Roanoke Times Copyright (c) 1995, Landmark Communications, Inc. DATE: THURSDAY, November 11, 1993 TAG: 9311110059 SECTION: NATIONAL/INTERNATIONAL PAGE: A-7 EDITION: METRO SOURCE: Associated Press DATELINE: WASHINGTON LENGTH: Medium
The Defense Department said it had declassified and made public an estimated 1.5 million pages of documents related to POWs and MIAs from the Vietnam War. They include Pentagon reports on interviews with refugees from Southeast Asia, information provided by former POWs and other subjects.
Last Memorial Day at the Vietnam Veterans Memorial, Clinton drew loud applause when he said he was ordering the Vietnam POW-MIA documents declassified and released by Veterans Day.

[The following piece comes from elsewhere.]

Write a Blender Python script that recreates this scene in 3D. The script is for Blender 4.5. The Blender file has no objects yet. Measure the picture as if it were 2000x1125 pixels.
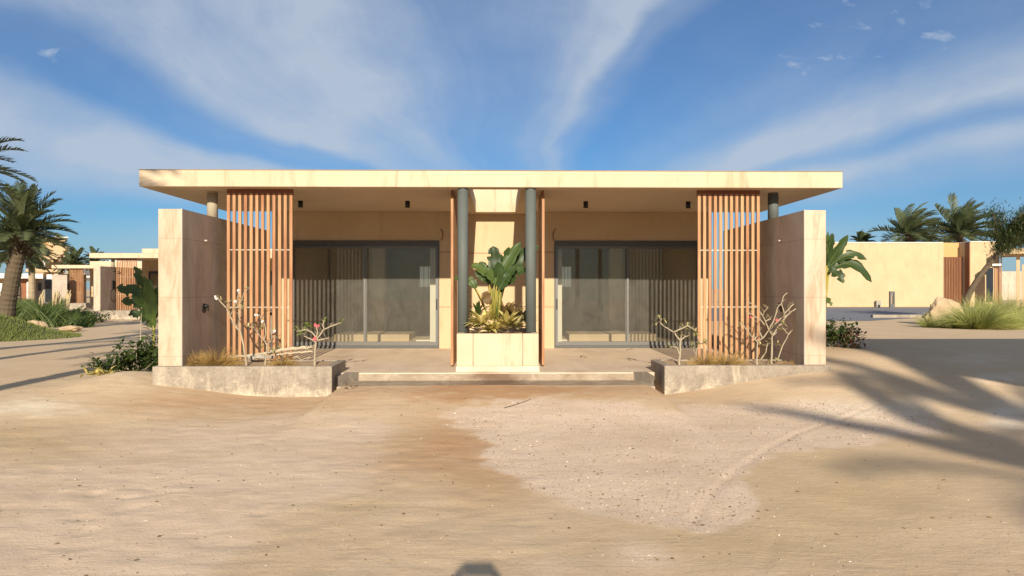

Clinton said he wanted to "renew a pledge to those families whose names are not on this wall, because their sons and daughters did not come home."
Press secretary Dee Dee Myers said the "small proportion of documents not declassified" pertain to sensitive foreign policy discussions and active negotiations, intelligence sources and methods, ongoing clandestine operations and privacy issues related to returnees and the families of POWs and MIAs.
The documents have been given to the Library of Congress, where they are being put on microfilm, said Marine Corps Maj. Steve Little, a Pentagon spokesman.
"Everything that can be declassified has been," Little said.
But a POW activist said he thought there may be other documents that were withheld.
"I'm not persuaded they're all declassified," said Bill Bennett, a spokesman for the National Vietnam Veterans Coalition, a coalition of 75 groups nationwide.